UPDATE 1-Trader Gunvor upbeat on 2014 despite March turmoil

* Sees 2013 EBITDA up 25 percent on flat revenues, volumes

* Tornqvist says all major counterparties trading with Gunvor

* Tornqvist says Timchenko has no option to buy back stock (Adds quotes, details)

By Dmitry Zhdannikov

LONDON, April 16 (Reuters) - Trading house Gunvor reported core earnings rose by a quarter in 2013 and said it expected to improve results again in 2014 despite the brief turmoil it faced last month due to its close links to Russia.

Energy focused Gunvor’s operations were disrupted for some hours when the United States imposed sanctions on its co-founder Gennady Timchenko, a businessman close to President Vladimir Putin, as part of broader measures to put pressure on Moscow for its annexation of Ukraine’s Crimea region.

Gunvor said Timchenko had sold his stake to the other co-founder, Chief Executive Torbjorn Tornqvist, a day before sanctions were imposed, to ensure continuity of operations.

“Financially we are stronger than ever. We haven’t lost a single client. We have 70 banks working with us and some banks have increased exposure to us in the past weeks. If you asked me what we put on hold, I will say that nothing has been put on hold,” Tornqvist told Reuters.
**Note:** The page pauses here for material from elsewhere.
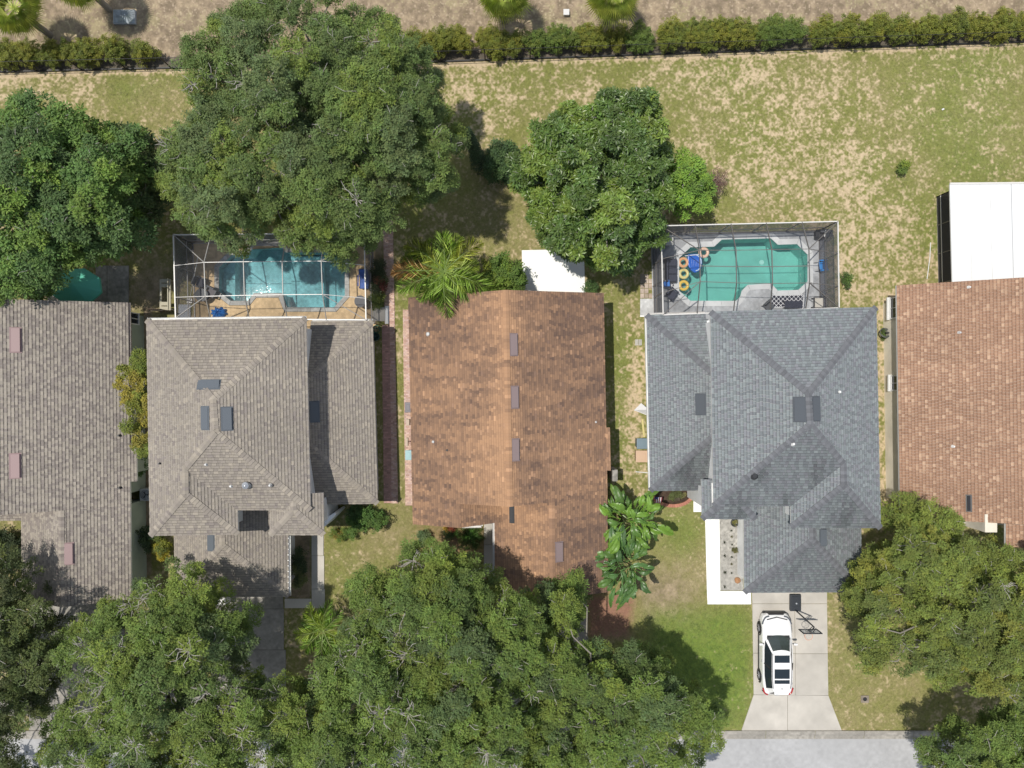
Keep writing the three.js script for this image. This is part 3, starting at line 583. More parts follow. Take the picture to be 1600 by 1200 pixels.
// --- house at the far right: brick-red gable
{
  const h = thing('house', 'brick-red shingled house cut by the right edge, with a cream side wall', 'house');
  const z = 2.6, k = 0.44;
  const A = roofVolume(h, z, k, [
    [[[1401, 446], [1406.5, 809]], [[1401, 446], [1406.5, 809], [1646, 805], [1641, 442]]],
    [[[1881, 438], [1887, 800]], [[1881, 438], [1887, 800], [1646, 805], [1641, 442]]],
    [[[1406.5, 809], [1407, 842]], [[1533, 807.5], [1533, 841], [1647, 841], [1646, 805]]],
  ], [[0, [1641, 442], [1646, 805], 0.4]], styleRed, 61);
  walls(h, [[1401, 452], [1881, 446], [1886, 796], [1406.5, 803]], z, 2.55, M.wallCream, 0.55);
  walls(h, [[1520, 795], [1880, 795], [1880, 832], [1520, 832]], z, 2.5, M.wallCream);
  const wl = W(1401, 600, z).x + 0.55, wx = (y) => mix(W(1401, 446, z).x, W(1406.5, 809, z).x, (y - 446) / 363) + 0.55;
  for (const [a, b] of [[467, 497], [588, 609]]) {
    const x = wx((a + b) / 2) - 0.02; windowX(h, x, 0.95, 2.0, W(0, a, 1).z, W(0, b, 1).z, -1);
    part(h, 'window_sill', box(x - 0.09, 0.82, (W(0, a, 1).z + W(0, b, 1).z) / 2, 0.2, 0.12, (b - a) * 0.0388 + 0.2), M.whitePaint);
  }
  vent(h, A.built[0], [1490, 780], 0.15, 0.85, M.black);
  pipe(h, A.built[0], [1471, 695], 0.05, 0.12, M.whitePaint); pipe(h, A.built[0], [1489, 454], 0.05, 0.12, M.whitePaint); pipe(h, A.built[0], [1478, 522], 0.05, 0.12, M.pipe);
  part(h, 'chimney', prism(P(rect(1508, 795, 1526, 822), 2.6), 2.2, 4.35), M.wallCream);
  part(h, 'porch_beam', prism(P(rect(1412, 810, 1508, 817), 2.55), 2.3, 2.55), M.whitePaint);
}

// ---------------------------------------------------------------- pools, decks, screen enclosures
const screenRoof = new THREE.MeshStandardMaterial({ color: lin(0.09, 0.09, 0.10), roughness: 0.9, transparent: true, opacity: 0.16, side: THREE.DoubleSide });
const screenWall = new THREE.MeshStandardMaterial({ color: lin(0.13, 0.13, 0.15), roughness: 0.9, transparent: true, opacity: 0.66, side: THREE.DoubleSide });
function pool(outline, o) {
  const t = thing('swimming_pool', o.label, 'swimming pool');
  const pl = P(outline), D = o.depth, wall = new Soup(), up = ccwUp(pl);
  for (let i = 0; i < up.length; i++) { const a = up[i], b = up[(i + 1) % up.length]; wall.quad(V(a.x, -D, a.z), V(b.x, -D, b.z), V(b.x, 0.05, b.z), V(a.x, 0.05, a.z)); }
  wall.geo(); part(t, 'basin_wall', wall.geo(), o.plaster);
  part(t, 'basin_floor', prism(pl.map(p => p.clone()), -D - 0.1, -D), o.plaster);
  for (const [ledge, y] of o.ledges) part(t, 'underwater_ledge', prism(P(ledge), -D, y), o.plaster);
  // coping laid in separate pieces round the rim
  const inn = inset(pl, 0.03), outp = (() => { const ctr = pl.map(p => p.clone()); const g = inset(ctr, -o.coping); const g2 = inset(ctr, o.coping); return Math.abs(area2(g)) > Math.abs(area2(g2)) ? g : g2; })();
  const big = offsetOut(pl, o.coping), small = inset(pl, 0.03);
  for (let i = 0; i < pl.length; i++) {
    const j = (i + 1) % pl.length, n = Math.max(1, Math.round(big[i].distanceTo(big[j]) / 0.9));
    for (let k = 0; k < n; k++) { const a = small[i].clone().lerp(small[j], k / n), b = small[i].clone().lerp(small[j], (k + 0.985) / n), c = big[i].clone().lerp(big[j], (k + 0.985) / n), d = big[i].clone().lerp(big[j], k / n); part(t, 'coping_stone', prism([a, b, c, d], 0.02, o.y + 0.03), o.copingMat); }
  }
  const wm = new THREE.MeshPhysicalMaterial({ color: o.tint, roughness: 0.03, transmission: 1, thickness: 0, ior: 1.33, bumpMap: T.wave, bumpScale: 0.0035, side: THREE.DoubleSide });
  struct('pool_water', prism(inset(pl, 0.001), -0.075, -0.07), wm).userData.label = o.water;
  for (const [x, y] of o.lids ?? []) { const q = W(x, y, 0.09); part(t, 'skimmer_lid', new THREE.CylinderGeometry(0.12, 0.12, 0.02, 20).translate(q.x, o.y + 0.035, q.z), std([0.6, 0.61, 0.62], 0.6)); }
  for (const [x, y] of o.drains ?? []) { const q = W(x, y, -D); part(t, 'drain_cover', new THREE.CylinderGeometry(0.14, 0.16, 0.04, 20).translate(q.x, -D + 0.02, q.z), std([0.75, 0.8, 0.8], 0.6)); }
  HARD.push(outline);
}
function offsetOut(pl, d) { const A = inset(pl, d), ps = pl, n = ps.length; return ps.map((p, i) => V(2 * p.x - A[i].x, p.y, 2 * p.z - A[i].z)); }
function deck(outline, hole, y, mat) { HARD.push(outline); struct('pool_deck', prism(P(outline), -0.1, y, [offsetOut(P(hole), 0.26)]), mat); }
const DECK2 = [[300, 378], [586, 378], [588, 520], [304, 520]], DECK4 = [[1017, 365], [1287, 360], [1290, 500], [1020, 505]];
deck(DECK2, POOL2, 0.06, std([0.84, 0.62, 0.37], 0.85, { map: T.mottle, bumpMap: T.grain, bumpScale: 0.003 }));
deck(DECK4, POOL4, 0.06, std([0.56, 0.58, 0.62], 0.85, { map: T.mottle, bumpMap: T.grain, bumpScale: 0.003 }));
pool(POOL2, { label: 'pool with blue water under the overhanging oak, on the peach deck', water: 'blue', depth: 1.5, y: 0.06, coping: 0.24, plaster: std([0.58, 0.80, 0.83], 0.8, { map: T.mottle }), tint: lin(0.82, 0.95, 0.97), copingMat: std([0.56, 0.56, 0.55], 0.8, { map: T.mottle }), drains: [[470, 430]], lids: [[352, 403]], ledges: [[[[343, 419], [362, 400], [362, 470], [343, 455]], -0.55], [[[447, 396], [500, 396], [500, 480], [449, 480]], -0.95]] });
pool(POOL4, { label: 'pool with green-teal water and ring floats on the pale grey deck', water: 'teal', depth: 1.5, y: 0.06, coping: 0.3, plaster: std([0.38, 0.66, 0.62], 0.8, { map: T.soft }), tint: lin(0.82, 0.96, 0.94), copingMat: std([0.72, 0.73, 0.74], 0.8, { map: T.soft }), drains: [[1190, 410]], lids: [[1084, 381.5], [1219, 377.5]], ledges: [[[[1061, 404], [1078, 388], [1078, 470], [1061, 454]], -0.8]] });

function enclosure(label, o) {
  const t = thing('pool_enclosure', label, 'screen enclosure'), zW = o.zW, zT = o.zT, m = o.mat, B = 0.042;
  const N = o.N.map(p => W(...p, zW)), TN = o.TN.map(p => W(...p, zT)), TS = o.TS.map(p => W(...p, zT)), S = o.S.map(p => W(...p, zW));
  const [cNW, cNE, cSE, cSW] = o.corners.map(p => W(...p, zW));
  const beam = (a, b, w = B) => part(t, 'beam', bar(a, b, w, w * 1.8), m);
  const panel = (ps, mat = screenRoof) => { const s = new Soup(); s.poly(ps); part(t, 'screen_panel', s.geo(), mat); };
  const n = TN.length;
  for (const [a, b] of [[cNW, cNE], [cNE, cSE], [cSW, cNW], [cSW, cSE]]) part(t, 'eave_beam', bar(a, b, 0.06, 0.08), o.eave);
  for (let i = 0; i < n; i++) { if (N[i]) beam(N[i], TN[i]); beam(TN[i], TS[i]); if (S[i]) beam(TS[i], S[i]); }
  for (let i = 0; i + 1 < n; i++) {
    for (const [L, z] of [[TN, 0], [TS, 0]]) part(t, 'purlin', bar(L[i], L[i + 1], 0.032, 0.045), o.purlin);
    if (o.mid) { const k = (a) => TN[a].clone().lerp(TS[a], 0.5); part(t, 'purlin', bar(k(i), k(i + 1), 0.04, 0.04), m); }
    panel([N[i], N[i + 1], TN[i + 1], TN[i]]); panel([TN[i], TN[i + 1], TS[i + 1], TS[i]]); panel([TS[i], TS[i + 1], S[i + 1], S[i]]);
  }
  for (const [a, b] of [[cNW, TN[0]], [cSW, TS[0]], [cNE, TN[n - 1]], [cSE, TS[n - 1]]]) beam(a, b);
  for (const [c1, c2, a, b] of [[cNW, cSW, TN[0], TS[0]], [cNE, cSE, TN[n - 1], TS[n - 1]]]) {
    const q1 = c1.clone().lerp(c2, 0.37), q2 = c1.clone().lerp(c2, 0.75);
    part(t, 'purlin', bar(q1, a, 0.032, 0.045), o.purlin); part(t, 'purlin', bar(q2, b, 0.032, 0.045), o.purlin);
    panel([c1, a, q1]); panel([q1, a, b, q2]); panel([q2, b, c2]);
  }
  panel([cNW, N[0], TN[0]]); panel([cNE, TN[n - 1], N[n - 1]]); panel([cSW, TS[0], S[0]]); panel([cSE, S[n - 1], TS[n - 1]]);
  // walls
  const dn = (p, y) => V(p.x, y, p.z);
  for (const row of [[cNW, ...N, cNE], [cNW, cNW.clone().lerp(cSW, 0.37), cNW.clone().lerp(cSW, 0.75), cSW], [cNE, cNE.clone().lerp(cSE, 0.37), cNE.clone().lerp(cSE, 0.75), cSE]]) {
    row.forEach((p, i) => {
      part(t, 'post', bar(dn(p, 0), dn(p, zW), 0.05, 0.05), m);
      if (i + 1 < row.length) { const q = row[i + 1]; panel([dn(p, 0.1), dn(q, 0.1), q, p], screenWall); part(t, 'chair_rail', bar(dn(p, 0.95), dn(q, 0.95), 0.05, 0.05), m); part(t, 'bottom_rail', bar(dn(p, 0.08), dn(q, 0.08), 0.06, 0.07), m); }
    });
  }
}
enclosure('white framed screen enclosure over the blue pool, partly under the oak', {
  zW: 2.6, zT: 3.6, mat: std([0.30, 0.29, 0.28], 0.45), eave: M.alu, purlin: M.alu,
  corners: [[271, 367], [569, 364], [572, 500], [274.5, 497]],
  N: [[330, 366], [388, 366], [447, 365], [507, 365]], TN: [[319, 410], [380.5, 409], [441, 408.5], [502, 408]], TS: [[321, 463], [382, 461.5], [442, 460.5], [504, 460]], S: [[329, 497], [389, 496], [449, 500], [510, 500]] });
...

The day after sanctions were imposed, Western banks and traders rushed to reassess their relationship with Gunvor and decide whether they could trade with one of the world’s largest trading houses.

Risk departments at most trading houses and banks cleared Gunvor within 24 hours after U.S. officials clarified no sanctions would apply to the company. Some companies took longer to reach the decision.

Tornqvist said all major clients, including major U.S. companies, were now trading with Gunvor.

He also said the transaction with Timchenko, who was a major driving force behind Gunvor’s expansion in Russia, was irrevocable and there was no option for him to buy back into the company.

Gunvor reported its core earnings rising by 25 percent to $719 million in 2013, representing an average 28 percent increase in EBITDA year-on-year for the last three years.

Many of Gunvor’s rivals have seen a drop in margins despite a rise in revenues and traded volumes over the past couple of years.

Net profit edged higher to $308 million from $301 million on revenues of $91 billion versus $93 billion in 2012.

Overall trading volumes were flat at 131 million tonnes which Tornqvist said was due to bigger coal operations. He also said the firm traded bigger volumes of crude from the Middle East, Africa, South America and the Far East to replace smaller volumes of crude from Russia.

“We are pleased with coal. It was negative in 2012 and we turned it around. Crude also performed a great deal better,” said Tornqvist.

He said that since the March turmoil Gunvor has been approached to return to the bond market and added that the trading house would decide on the format and volume of its revolving credit facility in Asian markets in the next two weeks.

Tornqvist also said that, over time, he would like to reduce his stake in Gunvor as he currently controls 100 percent of voting shares but he does not yet know whether he will sell the stock externally or to employees.